Filesharing-Abmahnungen und doch kein Ende

Damit dürfte klar sein, dass es für die Rechteinhaber in einigen Fällen wohl tatsächlich schwerer wird, mit Abmahnungen gegen Filesharing vorzugehen. Dennoch dürfte kaum zu erwarten sein, dass aus diesem Grunde die Zahl der Abmahnungen sinkt. Zum einen haftet derjenige, der für die Rechtsverletzung selbst verantwortlich ist, nach wie vor auf Unterlassung und Schadensersatz. Zum anderen ist Abmahnkanzleien wie Waldorf Frommer oder Daniel Sebastian ja mit der gesetzlichen Änderung nicht grundsätzlich verboten, eine in Form von Filesharing begangene Rechtsverletzung abzumahnen. Und im Zeitpunkt des Versands der Abmahnung ist ja noch nicht klar. ob die Rechtsverletzung von einem offenen WLAN Netzwerk ausgegangen worden ist oder ob eine täterschaftlicher Haftung vorliegt. Es wird daher wohl weiter abgemahnt.

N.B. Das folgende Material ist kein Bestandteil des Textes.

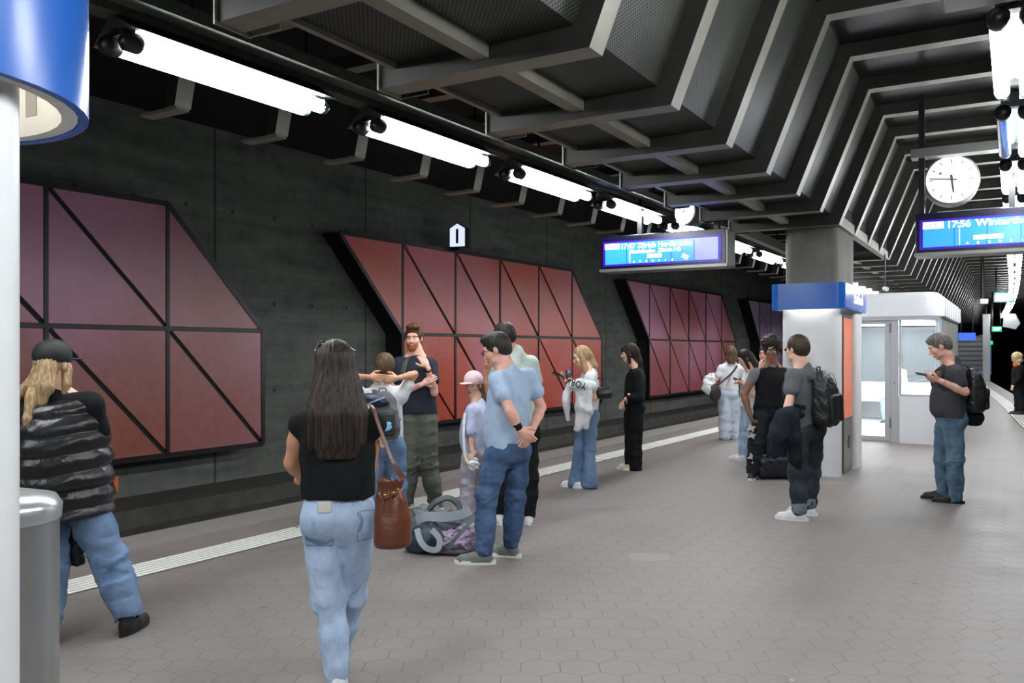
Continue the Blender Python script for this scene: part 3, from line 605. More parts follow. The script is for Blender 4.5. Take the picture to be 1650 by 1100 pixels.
# white faceted hood hanging at the far right
P = at(1627, 529, 38); t = MB(Matrix.Translation(P) @ Matrix.Rotation(-.5, 4, 'Z') @ Matrix.Diagonal((.45, .45, .42, 1)))
t.add([(-.6, 0, .2), (.5, 0, -.1), (.9, 0, .5), (.5, 0, 1.5), (-.5, 0, 1.6), (-.6, 1, .3), (.6, 1, 0), (1, 1, .6), (.6, 1, 1.6), (-.4, 1, 1.7)], [(0, 1, 2, 3, 4), (9, 8, 7, 6, 5), (0, 5, 6, 1), (1, 6, 7, 2), (2, 7, 8, 3), (3, 8, 9, 4), (4, 9, 5, 0)])
tag(t.build('ceiling_hood', mat('hood_grey', (150, 152, 152), .5)), 'pale faceted hood under the ceiling at the far right', 'ceiling hood')
# bluish light patch on the far right wall, made as a glowing box
P = at(1567+20, 600, 60); M = Matrix.Translation((P.x, P.y, -.6))
tag(MB(M).box(-.35, .45, 0, .1, .4, 3.2).build('wall_glow', mat('far_glow_blue', (90, 110, 150), .4, emit=(120, 150, 210), es=.35)), 'bluish patch of light on the dark wall at the far end', 'board')
# camera dome on the low ceiling beyond the pillar and speaker pole
P = at(1427, 466, 14.2); t = empty('ceiling_camera', P, 'small white camera under the dark ceiling above the waiting room', 'camera')
MB(Matrix.Translation(P)).tube([(0, -.05, 0), (0, .05, .02)], .035, 12).build('housing', m_white, t, smooth=40)
MB(Matrix.Translation(P)).tube([(0, .03, .03), (0, .03, 3.20-P.z)], .012, 6).build('stem', m_black, t)
P = at(1583, 487, 24); t = empty('speaker_pole', P, 'thin dark ceiling pole ending in a small pale speaker', 'speaker')
MB(Matrix.Translation(P)).tube([(0, 0, .1), (0, 0, 4.45-P.z)], .05, 8).build('pole', m_black, t)
MB(Matrix.Translation(P)).box(-.12, .12, -.1, .1, -.05, .1).build('speaker_box', mat('speaker_pale', (190, 190, 185), .5), t, bevel=.02)
# ---------------------------------------------------------------- soft bodies: a distance field turned into a mesh (surface nets)
V3 = lambda *a: np.array(a, dtype=np.float32)
def smin(a, b, k):
    h = np.maximum(k-np.abs(a-b), 0)/k; return np.minimum(a, b)-h*h*k*.25
def folds(x, y, z, sc, seed, st=(1, 1, 1)):
    rs = np.random.RandomState(seed); o = 0
    x, y, z = x*st[0]*sc, y*st[1]*sc, z*st[2]*sc
    for i in range(5):
        d = rs.normal(size=3); d /= np.linalg.norm(d); e = rs.normal(size=3); g = 1+.55*i
        o = o+(2.2*np.abs(np.sin(.6*g*(x*d[0]+y*d[1]+z*d[2])+.9*np.sin(.8*(x*e[0]+y*e[1]+z*e[2])+i)+rs.rand()*6))-1.35)/(1+.4*i)
    return o/2.0
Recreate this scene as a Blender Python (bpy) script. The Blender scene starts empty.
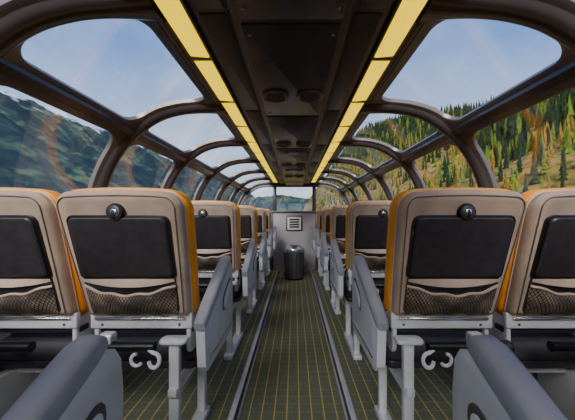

Rechteinhaber können bei Filesharing Internetsperren verlangen

Zudem hat der Rechteinhaber im Fall eines offenen WLAN Netzwerkes die Möglichkeit, von dem Betreiber des WLAN-Netzwerkes die Sperrung derjenigen Internetseite zu verlangen, über den die Rechtsverletzung tatsächlich gelaufen ist. Das bedeutet, dass zum Beispiel Filesharing-Seiten gesperrt werden müssen, über die von dem WLAN Netzwerk aus bereits urheberrechtlich geschützt es Material hochgeladen wurde. Dies dürfte Seiten wie The Pirate Bay betreffen, welche eine der bekanntesten Webseiten zum Tauschen von Filmen, Serien und Musik ist.

Keine Registrierungspflicht für Nutzer

WLAN Netzwerkbetreiber dürfen künftig aber nicht mehr dazu verpflichtet werden, Nutzer zu registrieren oder zu verlangen, dass Nutzer ein Passwort angeben. Zudem dürfen Betreiber auch nicht mehr dazu verpflichtet werden, das WLAN Netzwerk zu verschlüsseln oder eine Identitätsprüfung einzubauen. Dagegen bleibt es den Betreibern von offenen WLAN Netzwerken nach wie vor unbenommen, freiwillig solche Sicherheitsmaßnahmen einzubauen.